The house — built by Atkins Handiman Lumber and Building Supply of Natchez specifically for the Harpers — cost approximately $1,900 and is modeled after their own home. It measures 10-by-10 feet in size.

Linda said the home was essentially built for the bulldog she adopted from the Natchez-Adams County Humane Society, named Maggie Mae.

“We built it four years ago when we moved downtown,” she said. “Bulldogs cannot take the heat or cold, so (all the dogs) got to benefit from Mae needing a particular climate.”

Mae has had two surgeries — one on an eye and another on a wound that refused to heal.

Linda said Mae spent nine months inside the Harpers’ own home during the healing process, but the other dogs rarely come inside.

“Mae misbehaves a little bit,” she said. “We bring her in for timeouts for the other guys.”

The Harpers also have a black-and-white Great Dane, a one-eyed Beagle-mix and two Catahoula-Cur mixes.

One of the Catahoula-Curs, she said, is colored “like Mossy Oak” camouflage. The other is albino, deaf and blind.

“She’s a pretty amazing dog,” Linda said.

“When we lived in the country we would let her out so she could run, and she wouldn’t run into anything.

“To watch her you’d never know she’s blind. She knows I’m outside in about two minutes.”

The blind dog does not go into the doggie condo because she can’t see the other dogs inside, Harper said. Instead she has two doghouses of her own that keep her warm in the winter.

The other dogs spend their time in the condo during storms and extreme weather.

“I figure it was worth it,” she said of the cost. “This has saved my furniture. (When the dogs came inside) they chewed up a couple very nice chairs, so this was worth every penny.”

Linda, who helps out at the NACHS and was formerly president of the board, said she has been an animal lover since she was a small child.

She grew up in the country, and her grandparents were farmers.

“We always had animals out there,” she said. “But a lot of those pets became meals. I wondered why our three pigs disappeared, why some of our cows disappeared. So I think at an early age I became very worried about all of nature.”

Linda said she’s known around Natchez as an animal lover with all her rescued pets.

She said no one even batted an eyelash when she had the doghouse built.

Her husband — District Attorney Ronnie Harper — said he comes home every day and counts puppy heads in the backyard to make sure no new dogs have been added to the pack.
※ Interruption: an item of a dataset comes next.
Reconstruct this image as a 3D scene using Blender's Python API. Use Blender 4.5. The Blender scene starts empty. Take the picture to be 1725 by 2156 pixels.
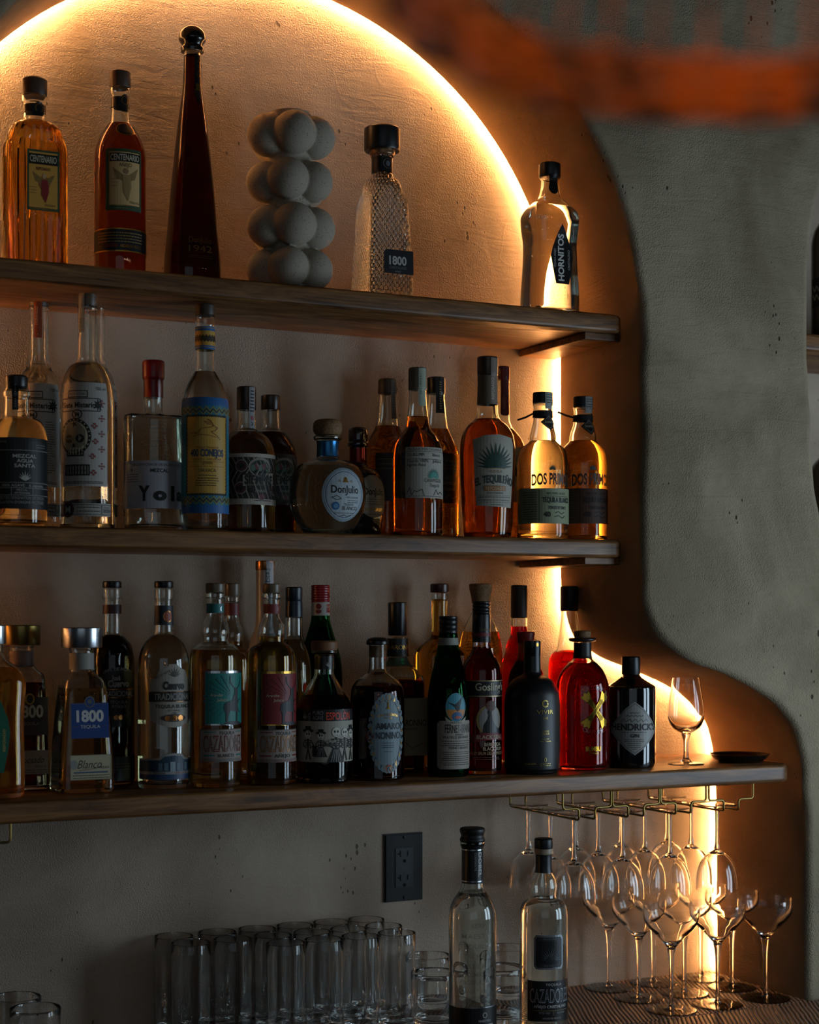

“When we lived in the country, it was not uncommon to have dogs show up in our yard,” he said.

“Three of the ones we have now literally walked up to the house.”

Ronnie said he understood the condo needed to be built, especially because of Mae health needs — and he really didn’t have much choice.

“What can you say about it?” he said. “At least if I get put in the doghouse it will be nice and cozy.”

The dogs, he said, are close to his heart, and he and his wife will do anything to keep them safe and happy.

“He’s just learned to accept it and not fight it,” Linda said, “because when it comes to my animals, I’m going to win that battle.”